Substitute $0.0626\text{ g}$ for $m$, $0.0349\text{ L}$ for $V$, $1.015\text{ atm}$ for $P$, and $0.08206\text{ L}\cdot \text{atm/mol}\cdot \text{K}$ for $R$, $373\text{ K}$ for $T$ in equation (2).

  $\begin{array}{c}M=\frac{\left(0.0626\text{ g}\right)\left(0.08206\text{ L}\cdot \text{atm/mol}\cdot \text{K}\right)\left(373\text{ K}\right)}{\left(1.015\text{ atm}\right)\left(0.0349\text{ L}\right)}\\ =54.09\text{ g/mol}\end{array}$

Molecular mass is $54.09\text{ g/mol}$.

The formula to convert mass in grams to moles is as follows:

  $\text{Number of moles}=\frac{\text{Given mass}}{\text{molar mass}}$        (3)

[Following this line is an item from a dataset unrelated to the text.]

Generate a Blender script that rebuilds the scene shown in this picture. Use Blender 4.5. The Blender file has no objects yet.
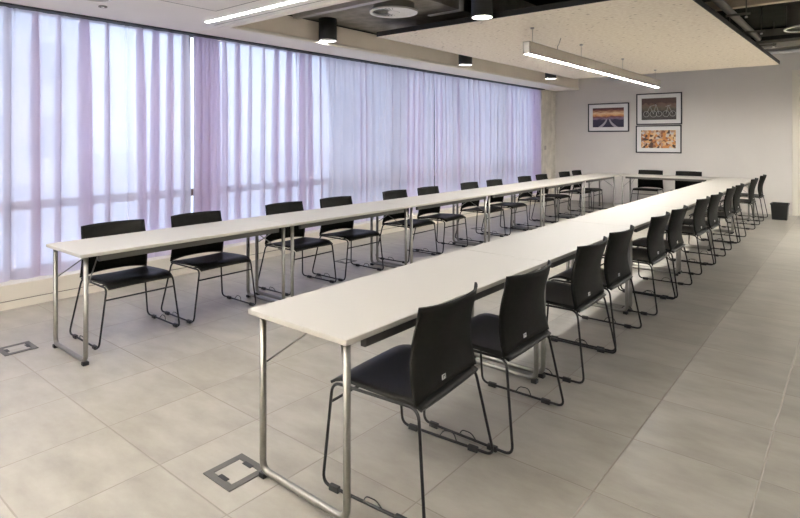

$88.82\%$ by mass means $\text{0}\text{.8882 g}$ carbon in $\text{100 g}$ solution.

Substitute $\text{0}\text{.8882 g}$ for mass and $\text{12}\text{.01 g/mol}$ for molar mass of $\text{C}$ in equation (3) to calculate moles of $\text{C}$.

  $\begin{array}{c}\text{Moles of C}=\frac{\text{0}\text{.8882 g}}{\text{12}\text{.01 g/mol}}\\ =0.07395\text{ mol}\end{array}$

Substitute $\text{0}\text{.1118 g}$ for mass and $\text{1}\text{.008 g/mol}$ for molar mass of $\text{H}$ in equation (3) to calculate the moles of $\text{H}$.

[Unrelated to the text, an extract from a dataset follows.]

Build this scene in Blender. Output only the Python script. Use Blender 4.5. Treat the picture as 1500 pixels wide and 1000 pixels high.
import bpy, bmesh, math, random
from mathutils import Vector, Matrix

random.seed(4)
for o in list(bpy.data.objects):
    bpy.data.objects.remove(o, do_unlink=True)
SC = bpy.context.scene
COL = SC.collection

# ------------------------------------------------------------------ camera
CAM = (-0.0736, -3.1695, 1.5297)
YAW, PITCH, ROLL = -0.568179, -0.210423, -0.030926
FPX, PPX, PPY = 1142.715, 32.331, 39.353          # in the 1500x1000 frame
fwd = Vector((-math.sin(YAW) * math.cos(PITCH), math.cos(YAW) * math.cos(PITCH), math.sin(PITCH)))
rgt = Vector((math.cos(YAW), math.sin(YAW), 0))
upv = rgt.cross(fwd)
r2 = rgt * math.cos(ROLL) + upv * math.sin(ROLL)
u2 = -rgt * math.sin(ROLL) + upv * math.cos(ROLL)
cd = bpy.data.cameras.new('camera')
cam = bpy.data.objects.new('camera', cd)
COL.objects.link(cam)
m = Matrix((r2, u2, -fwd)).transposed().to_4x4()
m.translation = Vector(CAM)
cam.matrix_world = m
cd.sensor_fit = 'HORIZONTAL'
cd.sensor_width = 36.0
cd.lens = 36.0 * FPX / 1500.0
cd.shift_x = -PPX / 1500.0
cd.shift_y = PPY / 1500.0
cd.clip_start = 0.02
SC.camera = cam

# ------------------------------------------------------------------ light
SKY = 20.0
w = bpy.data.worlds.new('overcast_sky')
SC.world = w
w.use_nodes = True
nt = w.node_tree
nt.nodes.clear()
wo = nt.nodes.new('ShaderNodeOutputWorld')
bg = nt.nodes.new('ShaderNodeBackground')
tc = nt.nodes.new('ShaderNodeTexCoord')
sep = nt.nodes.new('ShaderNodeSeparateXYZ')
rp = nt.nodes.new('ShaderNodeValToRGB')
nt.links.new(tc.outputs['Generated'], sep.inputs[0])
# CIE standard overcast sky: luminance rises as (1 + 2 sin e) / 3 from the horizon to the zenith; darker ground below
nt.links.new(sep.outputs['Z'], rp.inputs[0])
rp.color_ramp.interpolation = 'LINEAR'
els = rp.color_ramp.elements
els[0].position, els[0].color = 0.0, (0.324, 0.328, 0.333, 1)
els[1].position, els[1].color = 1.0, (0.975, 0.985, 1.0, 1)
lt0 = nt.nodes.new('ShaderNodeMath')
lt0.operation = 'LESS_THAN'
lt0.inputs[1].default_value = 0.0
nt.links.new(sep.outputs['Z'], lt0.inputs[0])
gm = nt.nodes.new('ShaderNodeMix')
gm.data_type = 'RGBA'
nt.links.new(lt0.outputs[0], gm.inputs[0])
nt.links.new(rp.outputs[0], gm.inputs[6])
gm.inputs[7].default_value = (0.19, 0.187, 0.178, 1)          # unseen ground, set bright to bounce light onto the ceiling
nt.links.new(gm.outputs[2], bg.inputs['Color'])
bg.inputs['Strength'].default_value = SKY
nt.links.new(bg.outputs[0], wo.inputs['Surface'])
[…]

  $\begin{array}{c}\text{Moles of H}=\frac{\text{0}\text{.1118 g}}{\text{1}\text{.008 g/mol}}\\ =0.11091\text{ mol}\end{array}$

Write moles of $\text{C}$ and $\text{H}$ as subscripts to obtain a preliminary formula as follows:

  ${\text{C}}_{0.07395}{\text{H}}_{0.11091}$

The smallest subscript is 0.07395. So, divide each subscript by 0.07395 as follows:

  ${\text{C}}_{\frac{0.07395}{0.07395}}{\text{H}}_{\frac{0.11091}{0.07395}}\to {\text{C}}_1{\text{H}}_{1.5}\to {\text{C}}_2{\text{H}}_3$

The expression to calculate the empirical formula mass is as follows:

  ${\text{Empirical formula mass of C}}_2{\text{H}}_3=\left(2\right)\left(\text{M of C}\right)+\left(3\right)\left(\text{M of H}\right)$        (4)

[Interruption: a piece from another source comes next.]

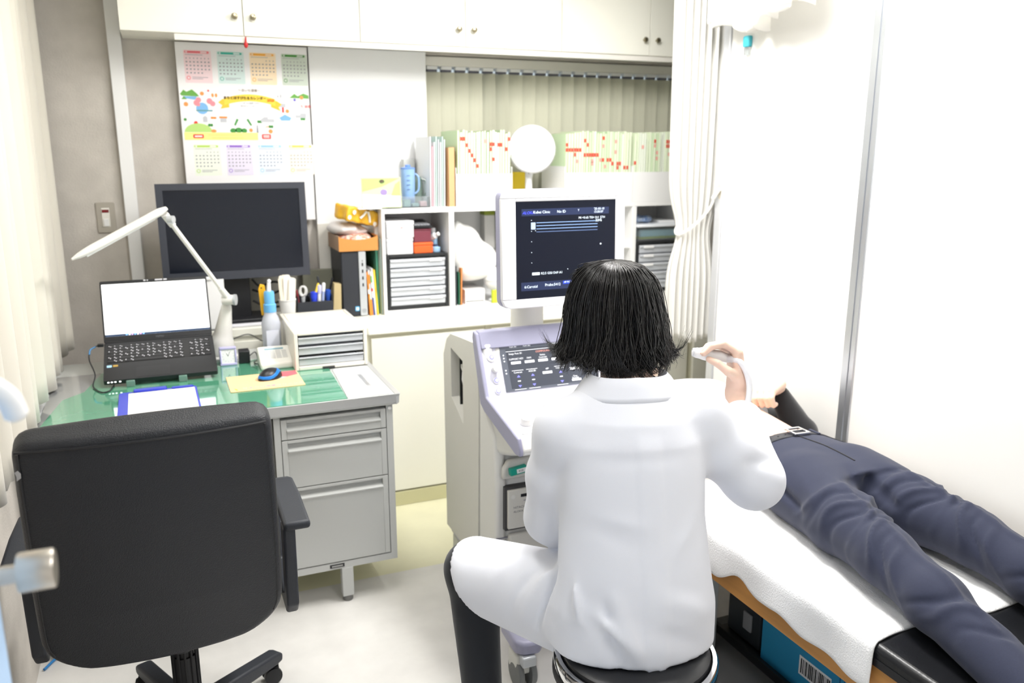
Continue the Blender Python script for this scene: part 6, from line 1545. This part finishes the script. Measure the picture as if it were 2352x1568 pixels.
# lab coat
def coat(X, Y, Z):
    P = (X, Y, Z)
    u, v, z = loc(P)
    d = torso(P, .018)
    d = np.maximum(d, .452 - z)
    # sleeves
    arm = chain(P, [SHL, SHL + (ELL - SHL) * .5 + vec(-.008, 0, 0), ELL], [.062, .064, .060], .02)
    arm = smin(arm, chain(P, [ELL, ELL + (WRL - ELL) * .95], [.060, .046], .02), .03)
    armr = chain(P, [SHR, SHR + (ELR - SHR) * .55 + vec(.0, 0, -.005), ELR + vec(.01, -.005, -.012)], [.064, .070, .066], .02)
    fe = ELR + (WRR - ELR) * .62
    armr = smin(armr, np.maximum(chain(P, [ELR, fe], [.066, .055], .02), 0 * X - 1), .03)
    d = smin(d, arm, .028); d = smin(d, armr, .032)
    # shoulders
    d = smin(d, chain(P, [W(-.05, .105, .985), SHL], [.040, .058], .01), .05)
    d = smin(d, chain(P, [W(.05, .105, .990), SHR], [.040, .058], .01), .05)
    # skirt over the thighs: a sagging flattened tube
    for H_, K_, sg in ((HPL, KNL, -1), (HPR, KNR, 1)):
        e = H_ + (K_ - H_) * .96
        q = None
        for A_, B_, r0, r1 in ((H_ + vec(0, 0, .0), e, .098, .082),):
            q = sd_cap((X, Y, (Z - A_[2]) * .95 + A_[2]), A_, (B_[0], B_[1], A_[2] + (B_[2] - A_[2]) * .95), r0, r1)
        # hanging cloth between thigh and hem
        lo_ = sd_cap((X, Y, (Z - .455) * .9 + .455), (H_[0], H_[1] + .02, .455), (e[0] - .02 * (sg < 0), e[1] - .05, .462), .085, .055)
        q = smin(q, lo_, .05)
        # cut at the hem near the knee, slanted
        ax = (K_ - H_) / np.linalg.norm(K_ - H_)
        s_ = (X - e[0]) * ax[0] + (Y - e[1]) * ax[1] - .02 + (.53 - Z) * .95
        q = np.maximum(q, s_ - .02)
        d = smin(d, q, .035)
    d = np.maximum(d, .36 - z)
    # pleat down the centre back and wrinkles (back side)
    bk_ = np.clip((.02 - v + .0) * 20, 0, 1)
    pc = .008 + .02 * np.clip((.95 - z), 0, 1)
    d = d - .0035 * bk_ * (1 / (1 + np.exp(-(.026 - np.abs(u - pc)) / .0025))) * np.clip((.96 - z) * 30, 0, 1)
    fl = [((-.17, -.06, .80), (.02, -.10, .765), .020, .007), ((-.17, -.05, .775), (.0, -.11, .72), .022, -.006), ((-.15, -.09, .60), (-.02, -.13, .50), .022, .008),
          ((-.16, -.08, .66), (-.09, -.12, .50), .022, -.008), ((-.17, -.05, .72), (-.15, -.08, .56), .018, .010), ((-.14, -.09, .735), (-.11, -.11, .60), .018, -.006), ((.10, -.08, .80), (.16, -.03, .84), .018, -.006),
          ((.16, -.04, .80), (.06, -.10, .70), .025, .004), ((-.10, -.03, .90), (.08, -.03, .905), .020, -.003), ((.02, -.12, .62), (.15, -.09, .56), .03, .005), ((-.05, -.13, .58), (.14, -.10, .48), .03, -.005)]
    for a, b, w_, am in fl: d = d - 1.5 * am * fold(P, W(*a), W(*b), w_ * .8)
    # thigh and hip wrinkles
    for a, b, w_, am in (((.800, 1.47, .68), (.775, 1.47, .50), .013, -.020), ((.780, 1.50, .62), (.735, 1.52, .47), .012, .014), ((.765, 1.52, .64), (.715, 1.56, .47), .011, -.014), ((.745, 1.56, .62), (.695, 1.60, .47), .012, .012), ((.735, 1.60, .61), (.680, 1.64, .47), .012, -.008), ((.80, 1.40, .60), (.82, 1.36, .46), .014, -.014), ((.815, 1.38, .62), (.86, 1.34, .47), .014, .010), ((.72, 1.68, .60), (.65, 1.70, .50), .018, .005), ((.70, 1.75, .58), (.64, 1.76, .50), .014, -.005)):
        d = d - am * fold(P, a, b, w_)
    # sleeve wrinkles
    for a, b, w_, am in ((ELR + vec(-.05, -.05, .06), ELR + vec(.05, -.05, .05), .014, -.008), (ELR + vec(-.06, -.02, .03), ELR + vec(.03, -.07, .01), .014, .008), (SHR + vec(.02, -.05, -.03), ELR + vec(-.03, -.05, .02), .016, -.008), (ELR + vec(.05, 0, .05), ELR + vec(.07, .06, .04), .013, .008), (ELR + vec(.02, .03, .09), ELR + vec(.08, .05, .05), .012, -.008),
                         (ELL + vec(-.05, -.04, .07), ELL + vec(.04, -.06, .05), .014, -.007), (ELL + vec(-.05, -.04, .04), ELL + vec(.03, -.06, .01), .014, .008), (SHL + vec(-.03, -.06, -.06), ELL + vec(-.04, -.05, .09), .014, -.005)):
        d = d - am * fold(P, a, b, w_)
    return d
me = np_mesh('lab_coat', [sdf_arrays(coat, (.54, 1.24, .35), (1.36, 2.0, 1.07), .0062)])
COAT = mat('white_coat_cotton', S(232, 234, 242), .85, sheen=.2, bump=.04, bscale=600)
me.materials.append(COAT); ct_ = link('lab_coat', me, doc)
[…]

Substitute $12.01\text{ g/mol}$ for $\text{M}$ of $\text{C}$, $1.008\text{ g/mol}$ for $\text{M}$ of $\text{H}$ , in equation (4).

  $\begin{array}{c}{\text{Empirical formula mass of C}}_2{\text{H}}_3=\left(2\right)\left(12.01\text{ g/mol}\right)+\left(3\right)\left(1.008\text{ g/mol}\right)\\ =27.044\text{ g/mol}\end{array}$

The formula to calculate the whole number multiple is as follows:

  $\text{Whole-number multiple}=\frac{\text{Molar mass of compound}}{\text{Empirical formula mass}}$        (5)

Substitute $54.09\text{ g/mol}$ for the molar mass of the compound and $27.044\text{ g/mol}$ for the empirical formula mass in equation (5) to calculate whole number multiple.

  $\begin{array}{c}\text{Whole}-\text{number multiple}=\frac{54.09\text{ g/mol}}{27.044\text{ g/mol}}\\ =2\end{array}$

Multiply the subscripts in ${\text{C}}_2{\text{H}}_3$ by 2 to obtain molecular formula.

  $\text{Molecular formula}=\left({\text{C}}_{2\left(2\right)}{\text{H}}_{3\left(2\right)}\right)\to \left({\text{C}}_4{\text{H}}_6\right)$

The molecular formula is ${\text{C}}_4{\text{H}}_6$.